Existing audio benchmarks predominantly rely on textual semantics, neglecting fine-grained perception and spatiotemporal reasoning about dynamic acoustic variations across time and 3D space. Method: This work introduces the novel concept of “Audio 4D Intelligence” and proposes STAR-Bench—a rigorously constructed benchmark featuring high-fidelity audio generated via physics-based simulation and procedural synthesis, annotated through a four-stage human curation pipeline and filtered by human performance thresholds. It encompasses diverse tasks: absolute/relative attribute judgment, audio segment reordering, multi-source localization, and dynamic trajectory prediction. Contribution/Results: STAR-Bench systematically exposes critical deficiencies in current models—including 19 leading closed- and open-source systems—regarding non-linguistic acoustic cue understanding: pure-text response accuracy drops by 31.5% (temporal) and 35.2% (spatial) relative to human performance, revealing fundamental gaps in auditory perception, multimodal knowledge integration, and spatiotemporal reasoning.

Despite rapid progress in Multi-modal Large Language Models and Large Audio-Language Models, existing audio benchmarks largely test semantics that can be recovered from text captions, masking deficits in fine-grained perceptual reasoning. We formalize audio 4D intelligence that is defined as reasoning over sound dynamics in time and 3D space, and introduce STAR-Bench to measure it. STAR-Bench combines a Foundational Acoustic Perception setting (six attributes under absolute and relative regimes) with a Holistic Spatio-Temporal Reasoning setting that includes segment reordering for continuous and discrete processes and spatial tasks spanning static localization, multi-source relations, and dynamic trajectories. Our data curation pipeline uses two methods to ensure high-quality samples.

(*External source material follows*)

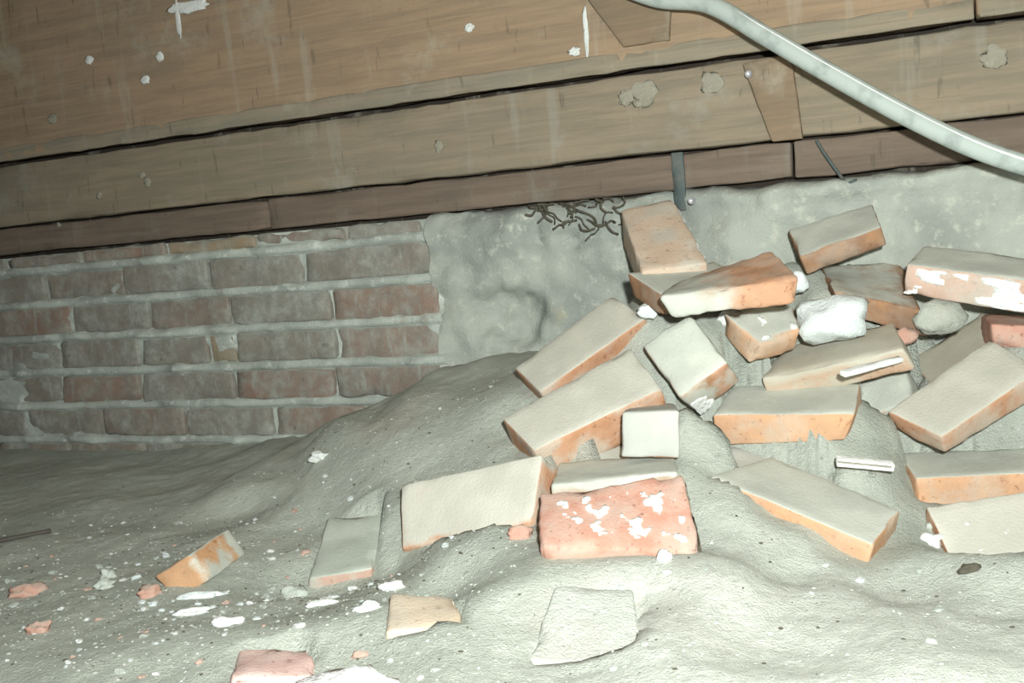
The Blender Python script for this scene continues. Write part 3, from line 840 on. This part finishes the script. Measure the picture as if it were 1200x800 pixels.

For foundational tasks, we use procedurally synthesized and physics-simulated audio. For holistic data, we follow a four-stage process that includes human annotation and final selection based on human performance. Unlike prior benchmarks where caption-only answering reduces accuracy slightly, STAR-Bench induces far larger drops (-31.5% temporal, -35.2% spatial), evidencing its focus on linguistically hard-to-describe cues. Evaluating 19 models reveals substantial gaps compared with humans and a capability hierarchy: closed-source models are bottlenecked by fine-grained perception, while open-source models lag across perception, knowledge, and reasoning. Our STAR-Bench provides critical insights and a clear path forward for developing future models with a more robust understanding of the physical world.